最近私が気になっていたことと重なる記述の多かった本。
『「叱らない」が子どもを苦しめる』
著者は藪下遊氏,髙坂康雅氏。
教育現場,特に小学生を多く相手する身として学びになる内容が多かった。
打たれ弱い子が増えたなと感覚的に思ってはいたものが,単に私の偏った見方ではなかったこと,そしてその正体が何であるか腑に落ちる内容でした。
↓目次。
>現代の世の中には「自由にさせてあげた方が良い」「叱るのは可哀想」という風潮があることは承知していますが、適切に叱られる、止められる、諫められることによってもたらされる「子どものこころの成熟」も理解しておいてほしいと切に願います。
(「叱らない」が子どもを苦しめる)
書籍では『世界からの押し返し』という表現が繰り返し用いられていたが,『思い通りにならない経験』を積んできていない子の割合が増えてきたのではないか……と私も感じていたもの。
大人が『成功体験』といった耳障りの良い響きにとらわれているのではないかと思うこともある。
>親が「思い通りにならない環境」として立ちはだかると同時に「その不快感を受けとめる」という「一人二役」をしやすいのは、小学校低学年くらいまでなんです。
(「叱らない」が子どもを苦しめる)
これは育児にかかわるものごとに限らないのだけれど,他者を不快にさせるのを避ける世の中になり過ぎているなと感じている。
他のプラス要素が無いのであれば不快は避けることを求められるのだけれど,こと人の成長に関しては避けて通れない不快は確実に存在するだろう。
>私が危惧するのは「ネガティブな自分を認められない」という状態になると、こうした「学び」の基本的な過程自体が生じなくなるということです。
(「叱らない」が子どもを苦しめる)
ネガティブな自身と向きあうことは欠かせないし,それも自身の一部であると受け入れるのも欠かせない。
ここから目を背け続けたりだとか,これに直面するたび同情をひく仕草で解決するような『成功体験』を積み続けて大人になってゆく人もちょくちょく見かけるもの。
>このように考えると、反抗期が生じない理由も明らかです。
(「叱らない」が子どもを苦しめる)
これは反抗期に関する内容で,人によってはショッキングかもしれないので実際に書籍で確認してほしい。
私は反抗期の捉え方に腹落ちした。
>その「不快」がどういったしくみで生じているのかを考えて接することが重要であり、「不快」だから不快にした人が悪いとか、「不快」を除かねばならないというわけではないはずです。
(「叱らない」が子どもを苦しめる)
私も教育現場の人間なので,子どもたちに『不快』を与えることは間違いなくたくさんあるだろう。

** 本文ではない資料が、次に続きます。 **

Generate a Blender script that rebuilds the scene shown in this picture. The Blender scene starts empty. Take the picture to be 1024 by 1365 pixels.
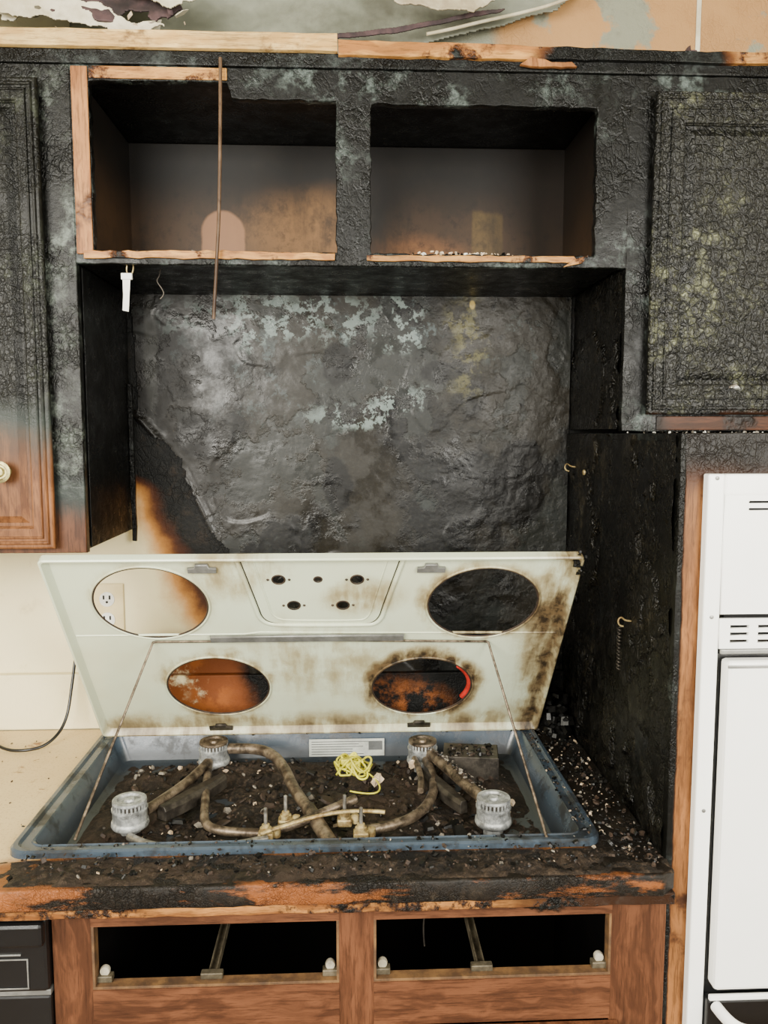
import bpy, bmesh, math, random
from mathutils import Vector, Matrix, noise as mn
random.seed(7)
R=random.random
def U(a,b): return a+(b-a)*R()
D=bpy.data; S=bpy.context.scene
def col(r,g,b):
    def f(c):
        c/=255.; return c/12.92 if c<=.04045 else ((c+.055)/1.055)**2.4
    return (f(r),f(g),f(b),1)

# ------------------------------------------------------------------ materials
class MB:
    def __init__(s,name):
        s.m=D.materials.new(name); s.m.use_nodes=True; s.t=s.m.node_tree; s.N=s.t.nodes
        s.b=s.N['Principled BSDF']; g=s.N.new('ShaderNodeNewGeometry'); s.P=g.outputs['Position']; s._d={}; s.nrm=None
    def L(s,i,x):
        if x is None: return
        if isinstance(x,bpy.types.NodeSocket): s.t.links.new(x,i)
        else: i.default_value=x
    def math(s,op,a,b=None,clamp=False):
        n=s.N.new('ShaderNodeMath'); n.operation=op; n.use_clamp=clamp; s.L(n.inputs[0],a); s.L(n.inputs[1],b); return n.outputs[0]
    def vm(s,op,a,b=None):
        n=s.N.new('ShaderNodeVectorMath'); n.operation=op; s.L(n.inputs[0],a)
        if b is not None: s.L(n.inputs[1],b)
        return n.outputs['Value'] if op=='LENGTH' else n.outputs[0]
    def noise(s,scale,detail=5,rough=.6,dist=0,vec=None,out='Fac'):
        n=s.N.new('ShaderNodeTexNoise'); s.L(n.inputs['Vector'],vec or s.P)
        for k,v in (('Scale',scale),('Detail',detail),('Roughness',rough),('Distortion',dist)): n.inputs[k].default_value=v
        return n.outputs[out]
    def voro(s,scale,feature='F1',vec=None,out='Distance'):
        n=s.N.new('ShaderNodeTexVoronoi'); n.feature=feature; s.L(n.inputs['Vector'],vec or s.P); n.inputs['Scale'].default_value=scale
        return n.outputs[out]
    def mr(s,x,a,b,c=0.,d=1.):
        n=s.N.new('ShaderNodeMapRange'); n.interpolation_type='SMOOTHSTEP'; s.L(n.inputs[0],x)
        for i,v in enumerate((a,b,c,d)): s.L(n.inputs[i+1],v)
        return n.outputs[0]
    def mix(s,f,a,b):
        n=s.N.new('ShaderNodeMix'); n.data_type='RGBA'; s.L(n.inputs[0],f); s.L(n.inputs[6],a); s.L(n.inputs[7],b); return n.outputs[2]
    def ramp(s,f,st):
        n=s.N.new('ShaderNodeValToRGB'); s.L(n.inputs[0],f); e=n.color_ramp.elements
        e[0].position,e[0].color=st[0]; e[1].position,e[1].color=st[-1]
        for p,c in st[1:-1]:
            k=e.new(p); k.color=c
        return n.outputs[0]
    def dP(s,amp,sc=6.):
        k=(amp,sc)
        if k not in s._d:
            c=s.noise(sc,6,.65,out='Color'); v=s.vm('SUBTRACT',c,(.5,.5,.5)); v=s.vm('MULTIPLY',v,(amp,amp,amp)); s._d[k]=s.vm('ADD',v,s.P)
        return s._d[k]
    def blob(s,c,r,soft=.35,amp=.12,sc=6.):
        v=s.vm('SUBTRACT',s.dP(amp,sc),tuple(c)); v=s.vm('DIVIDE',v,tuple(r)); l=s.vm('LENGTH',v)
        return s.mr(l,1-soft,1+soft,1.,0.)
    def ax(s,a,amp=0,sc=6.):
        n=s.N.new('ShaderNodeSeparateXYZ'); s.L(n.inputs[0],s.dP(amp,sc) if amp else s.P); return n.outputs['XYZ'.index(a)]
    def mx(s,*a):
        o=a[0]
        for k in a[1:]: o=s.math('MAXIMUM',o,k)
        return o
    def sc(s,v,base=None): return s.vm('MULTIPLY',base or s.P,tuple(v))
    def bump(s,h,dist=.002,st=1.):
        n=s.N.new('ShaderNodeBump'); n.inputs['Strength'].default_value=st; n.inputs['Distance'].default_value=dist; s.L(n.inputs['Height'],h)
        if s.nrm: s.t.links.new(s.nrm,n.inputs['Normal'])
        s.nrm=n.outputs[0]
    def fin(s,c,rough=.6,metal=0.,spec=.5,coat=0):
        s.L(s.b.inputs['Base Color'],c); s.L(s.b.inputs['Roughness'],rough); s.L(s.b.inputs['Metallic'],metal)
        s.L(s.b.inputs['Specular IOR Level'],spec); s.L(s.b.inputs['Coat Weight'],coat)
        if s.nrm: s.t.links.new(s.nrm,s.b.inputs['Normal'])
        return s.m
    def charlayer(s,cell=100,ash=.5,ashc=(78,86,84),stretch=(1,1,.75),dark=(4,4,3),mid=(15,15,13),crackw=.10,cs=.7,pres=(.42,.60)):
        base=s.vm('ADD',s.sc(stretch),s.vm('MULTIPLY',s.noise(35,4,.7,out='Color'),(.018,.018,.018)))
        e1=s.mr(s.voro(cell*.62,'DISTANCE_TO_EDGE',base),0.,crackw,1.,0.)
        e2=s.mr(s.voro(cell*1.5,'DISTANCE_TO_EDGE',base),0.,crackw*1.4,1.,0.)
        pr=s.mr(s.noise(6,4),pres[0],pres[1],.08,1.)
        crk=s.math('MULTIPLY',s.mx(e1,s.math('MULTIPLY',e2,.55)),pr)
        inv=s.math('SUBTRACT',1.,crk)
        f=s.noise(90,7,.75); p=s.noise(7,7,.65,.1); q=s.noise(26,6,.7)
        c=s.mix(s.mr(f,.3,.75),col(*dark),col(*mid))
        am=s.math('MULTIPLY',s.mr(p,.46,.66),ash); am=s.math('MULTIPLY',am,s.mr(q,.45,.62)); am=s.math('MULTIPLY',am,s.mr(f,.36,.62,.2,1.))
        c=s.mix(am,c,col(*ashc))
        c=s.mix(s.math('MULTIPLY',crk,cs),c,col(2,2,2))
        h=s.math('ADD',s.math('MULTIPLY',inv,.6),s.math('MULTIPLY',f,.35)); h=s.math('ADD',h,s.math('MULTIPLY',q,.5))
        r=s.mr(s.noise(22,5,.7),.35,.65,.22,.5)
        return c,h,r
    def woodlayer(s,a,b,vec=(45,45,3),sc=1.):
        dv=s.vm('ADD',s.sc(vec),s.vm('MULTIPLY',s.noise(5,3,out='Color'),(3.,3.,3.)))
        g=s.noise(sc,5,.6,.4,vec=dv); g2=s.noise(sc*6,4,.75,0,vec=s.sc(vec))
        c=s.mix(s.mr(g,.36,.62),col(*a),col(*b))
        d=s.mr(g2,.48,.64); c=s.mix(s.math('MULTIPLY',d,.6),c,col(a[0]*.42,a[1]*.38,a[2]*.34))
        c=s.mix(s.mr(s.noise(6,5),.4,.75,0,.45),c,col(a[0]*.5,a[1]*.48,a[2]*.45))
        return c,g2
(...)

自分にとっての快不快をそのまま行為者の善悪と捉える向きもよく見かけるようになったし,改めてこのあたりの認識が広く浸透してほしい。
>彼らが環境と「調和するつもりがあるけど、調和しづらい」のであれば、周囲の大人は彼らの特徴をきちんと把握し、困難を軽減し、その環境にいやすくするための努力を最大限していくことが重要になります。ですが、彼らが環境と「調和するつもりがない」としたらどうでしょうか?
(「叱らない」が子どもを苦しめる)
ツラい話題も冷静に。
>個性とは「他の人と同じことをしていたとしても滲み出てきてしまうもの」なんです。
(「叱らない」が子どもを苦しめる)
これは本当にそう。
喋りもそうだし,仕草もそうだし,文体もそう。
>本項では、他責的なスタイルで生きていくことで生じる懸念をいくつか指摘しておきます。
(「叱らない」が子どもを苦しめる)
よく見かける被害者仕草の話題からスタートしていてもはや単なる教育本の範疇を超えていてとても面白かった。
一行目にも書いたけれど,私が昨今気になっていたことと重なることがうまく分析・言語化されていたほか,私には無かった視点の話題もあり,タイヘン勉強になる書籍だった。